Barry Welch writes: Re. “Matthewson: what Abbott doesn’t say is what should worry Turnbull” (Tuesday).

This little old gold fish remembers when Tony Abbott (“people should live within their means, as should government”), as a Minister who had ended up in opposition in 2007 was bleating that a backbencher’s salary wasn’t sufficient for his needs — something to do with his daughters’ private school fees. How the worm turns.

On animal welfare and economics

Geoff Edwards writes: Re. “Even economists think animal welfare laws need to improve” (Tuesday).

The uselessness of the Productivity Commission is exposed again. If, as Bernard Keane claims, an economic framework is the only perspective it can bring to bear on issues like animal welfare, then its reports are worse than useless, because the economistic lens by itself can be profoundly misleading. Contemporary policy analysis requires meshing perspectives from many different sectoral and disciplinary perspectives.
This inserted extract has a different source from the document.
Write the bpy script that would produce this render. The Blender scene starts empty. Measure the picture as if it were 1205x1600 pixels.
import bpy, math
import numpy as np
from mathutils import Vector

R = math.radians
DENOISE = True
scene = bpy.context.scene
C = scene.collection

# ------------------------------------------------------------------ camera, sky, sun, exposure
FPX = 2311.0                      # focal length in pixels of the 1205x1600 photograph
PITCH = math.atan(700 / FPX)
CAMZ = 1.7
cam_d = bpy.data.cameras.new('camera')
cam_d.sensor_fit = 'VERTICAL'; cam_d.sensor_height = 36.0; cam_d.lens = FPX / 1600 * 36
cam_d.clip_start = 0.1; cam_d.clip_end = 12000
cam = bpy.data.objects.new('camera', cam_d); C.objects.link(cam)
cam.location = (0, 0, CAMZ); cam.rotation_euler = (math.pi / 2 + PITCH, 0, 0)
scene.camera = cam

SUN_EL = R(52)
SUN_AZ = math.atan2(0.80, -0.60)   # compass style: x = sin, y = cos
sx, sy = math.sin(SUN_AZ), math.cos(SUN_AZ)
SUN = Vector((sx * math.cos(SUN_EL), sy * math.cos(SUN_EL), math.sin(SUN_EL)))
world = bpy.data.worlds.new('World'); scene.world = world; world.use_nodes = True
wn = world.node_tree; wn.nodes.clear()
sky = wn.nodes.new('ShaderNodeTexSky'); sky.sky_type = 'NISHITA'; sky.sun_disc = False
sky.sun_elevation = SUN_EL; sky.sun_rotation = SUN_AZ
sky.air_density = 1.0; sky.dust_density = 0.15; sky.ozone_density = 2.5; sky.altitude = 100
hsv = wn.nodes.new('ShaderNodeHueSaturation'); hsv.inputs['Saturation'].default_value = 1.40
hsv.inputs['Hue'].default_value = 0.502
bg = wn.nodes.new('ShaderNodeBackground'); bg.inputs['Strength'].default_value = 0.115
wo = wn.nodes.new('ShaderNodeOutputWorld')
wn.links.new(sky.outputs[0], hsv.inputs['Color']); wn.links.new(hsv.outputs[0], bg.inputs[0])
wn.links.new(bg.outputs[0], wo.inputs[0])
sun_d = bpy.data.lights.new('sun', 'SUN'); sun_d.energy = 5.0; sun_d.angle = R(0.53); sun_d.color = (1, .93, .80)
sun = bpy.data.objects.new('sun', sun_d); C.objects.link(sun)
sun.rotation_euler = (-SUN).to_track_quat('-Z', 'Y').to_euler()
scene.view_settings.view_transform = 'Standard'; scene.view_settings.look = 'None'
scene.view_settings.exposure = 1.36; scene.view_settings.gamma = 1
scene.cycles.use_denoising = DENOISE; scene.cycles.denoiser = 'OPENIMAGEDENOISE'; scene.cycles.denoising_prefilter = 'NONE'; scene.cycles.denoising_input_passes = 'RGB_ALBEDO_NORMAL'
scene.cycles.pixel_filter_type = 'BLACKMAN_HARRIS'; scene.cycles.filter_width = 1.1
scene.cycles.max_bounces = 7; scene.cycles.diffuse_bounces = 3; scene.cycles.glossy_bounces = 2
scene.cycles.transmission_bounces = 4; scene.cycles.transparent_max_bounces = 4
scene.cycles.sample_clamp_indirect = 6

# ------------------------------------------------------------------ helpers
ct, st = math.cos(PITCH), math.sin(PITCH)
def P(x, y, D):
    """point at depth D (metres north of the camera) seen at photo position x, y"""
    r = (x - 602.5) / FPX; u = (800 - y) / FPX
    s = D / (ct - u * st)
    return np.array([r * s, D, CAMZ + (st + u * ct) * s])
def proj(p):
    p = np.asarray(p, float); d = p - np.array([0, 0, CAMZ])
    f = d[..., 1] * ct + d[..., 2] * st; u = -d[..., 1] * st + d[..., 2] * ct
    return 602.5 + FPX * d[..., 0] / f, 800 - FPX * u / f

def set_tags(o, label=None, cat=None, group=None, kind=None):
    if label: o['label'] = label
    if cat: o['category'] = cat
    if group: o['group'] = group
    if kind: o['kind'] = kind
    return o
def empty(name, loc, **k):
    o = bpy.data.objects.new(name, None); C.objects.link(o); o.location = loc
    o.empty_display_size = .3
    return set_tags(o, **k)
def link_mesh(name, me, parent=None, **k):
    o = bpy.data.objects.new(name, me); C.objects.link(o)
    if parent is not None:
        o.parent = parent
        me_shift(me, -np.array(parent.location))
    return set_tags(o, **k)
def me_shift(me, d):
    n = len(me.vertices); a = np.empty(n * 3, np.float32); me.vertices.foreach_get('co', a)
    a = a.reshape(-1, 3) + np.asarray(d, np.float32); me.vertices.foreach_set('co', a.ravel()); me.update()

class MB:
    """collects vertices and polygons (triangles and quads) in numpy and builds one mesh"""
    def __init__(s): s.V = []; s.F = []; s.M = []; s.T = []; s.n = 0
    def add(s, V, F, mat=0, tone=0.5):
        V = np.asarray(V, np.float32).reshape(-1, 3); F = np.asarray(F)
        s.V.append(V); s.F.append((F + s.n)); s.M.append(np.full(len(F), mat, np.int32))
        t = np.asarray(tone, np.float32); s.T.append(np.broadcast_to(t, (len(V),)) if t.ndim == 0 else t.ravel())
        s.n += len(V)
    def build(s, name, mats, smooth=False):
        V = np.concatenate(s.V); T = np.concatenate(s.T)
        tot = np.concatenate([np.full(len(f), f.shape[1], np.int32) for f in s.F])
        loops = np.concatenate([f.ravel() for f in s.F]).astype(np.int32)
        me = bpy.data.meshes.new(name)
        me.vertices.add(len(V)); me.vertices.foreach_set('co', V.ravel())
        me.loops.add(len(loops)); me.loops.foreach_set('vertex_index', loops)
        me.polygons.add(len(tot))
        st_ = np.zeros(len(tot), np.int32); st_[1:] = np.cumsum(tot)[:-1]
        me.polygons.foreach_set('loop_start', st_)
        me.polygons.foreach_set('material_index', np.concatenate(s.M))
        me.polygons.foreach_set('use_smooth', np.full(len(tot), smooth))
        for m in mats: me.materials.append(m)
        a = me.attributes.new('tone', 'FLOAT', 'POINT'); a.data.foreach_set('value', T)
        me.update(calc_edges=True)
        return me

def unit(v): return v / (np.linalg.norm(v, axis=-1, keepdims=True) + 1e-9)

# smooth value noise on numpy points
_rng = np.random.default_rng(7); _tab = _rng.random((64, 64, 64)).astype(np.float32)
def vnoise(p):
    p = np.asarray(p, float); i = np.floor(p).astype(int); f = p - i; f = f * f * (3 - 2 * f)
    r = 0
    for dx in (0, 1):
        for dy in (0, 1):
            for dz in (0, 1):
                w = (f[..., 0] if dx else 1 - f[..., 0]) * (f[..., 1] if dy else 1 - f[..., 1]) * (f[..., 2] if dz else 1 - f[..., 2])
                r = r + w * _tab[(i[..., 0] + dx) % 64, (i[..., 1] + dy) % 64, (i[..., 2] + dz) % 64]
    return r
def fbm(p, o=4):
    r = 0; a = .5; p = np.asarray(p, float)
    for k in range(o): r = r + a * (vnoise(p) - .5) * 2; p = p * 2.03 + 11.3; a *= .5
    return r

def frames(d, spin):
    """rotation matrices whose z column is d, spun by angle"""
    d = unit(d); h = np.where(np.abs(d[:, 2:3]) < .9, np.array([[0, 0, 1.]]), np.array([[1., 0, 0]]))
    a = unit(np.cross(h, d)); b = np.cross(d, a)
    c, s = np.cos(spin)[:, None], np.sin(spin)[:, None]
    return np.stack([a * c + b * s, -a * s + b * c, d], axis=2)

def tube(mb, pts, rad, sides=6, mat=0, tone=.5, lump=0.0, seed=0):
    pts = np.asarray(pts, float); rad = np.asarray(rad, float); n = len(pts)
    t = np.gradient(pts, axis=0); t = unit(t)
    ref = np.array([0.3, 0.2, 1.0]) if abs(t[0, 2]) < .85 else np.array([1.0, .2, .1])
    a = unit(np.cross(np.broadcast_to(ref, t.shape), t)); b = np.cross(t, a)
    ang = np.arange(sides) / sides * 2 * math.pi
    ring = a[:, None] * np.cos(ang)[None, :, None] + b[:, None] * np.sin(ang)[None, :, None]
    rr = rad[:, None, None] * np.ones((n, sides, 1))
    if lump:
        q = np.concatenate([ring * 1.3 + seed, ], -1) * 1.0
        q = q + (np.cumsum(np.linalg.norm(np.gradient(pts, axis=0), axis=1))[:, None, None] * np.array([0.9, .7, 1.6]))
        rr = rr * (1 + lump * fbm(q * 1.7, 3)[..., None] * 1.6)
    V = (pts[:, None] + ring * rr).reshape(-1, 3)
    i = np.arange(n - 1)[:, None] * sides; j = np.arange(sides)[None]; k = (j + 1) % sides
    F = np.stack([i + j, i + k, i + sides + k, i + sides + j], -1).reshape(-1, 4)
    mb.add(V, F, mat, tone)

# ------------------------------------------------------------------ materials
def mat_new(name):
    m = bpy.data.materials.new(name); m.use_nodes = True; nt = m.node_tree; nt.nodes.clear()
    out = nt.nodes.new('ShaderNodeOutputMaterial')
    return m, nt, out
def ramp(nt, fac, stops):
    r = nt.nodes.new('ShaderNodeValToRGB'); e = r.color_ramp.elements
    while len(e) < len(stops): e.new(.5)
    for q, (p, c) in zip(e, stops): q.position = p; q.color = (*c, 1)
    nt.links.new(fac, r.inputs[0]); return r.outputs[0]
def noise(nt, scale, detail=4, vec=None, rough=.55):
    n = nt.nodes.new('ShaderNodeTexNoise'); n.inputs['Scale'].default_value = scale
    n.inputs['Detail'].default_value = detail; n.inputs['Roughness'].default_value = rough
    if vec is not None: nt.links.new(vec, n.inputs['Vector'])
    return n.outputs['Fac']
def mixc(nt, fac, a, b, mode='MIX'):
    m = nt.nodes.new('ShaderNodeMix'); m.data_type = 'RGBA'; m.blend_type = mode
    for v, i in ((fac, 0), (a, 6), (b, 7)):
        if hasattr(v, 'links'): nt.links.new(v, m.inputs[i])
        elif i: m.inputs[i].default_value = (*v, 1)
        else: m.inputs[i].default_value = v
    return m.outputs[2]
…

Then again, having for a couple of decades preached the virtues of competition as the preferred organising principle for issue after issue across Australian society, with consequent fragmentation, loss of system coherence, inefficient overheads and loss of economies of scale, the Commission has apparently now discovered the virtues of a coordinating body at the Commonwealth level to set standards and conduct research. So much for competition (in this case between the states) as a driver of innovation and efficiency. The internal contradictions are breathtaking. Or perhaps this lack of a realisation that the virtues of competition depend on scale is a blind spot of the economics profession as a whole?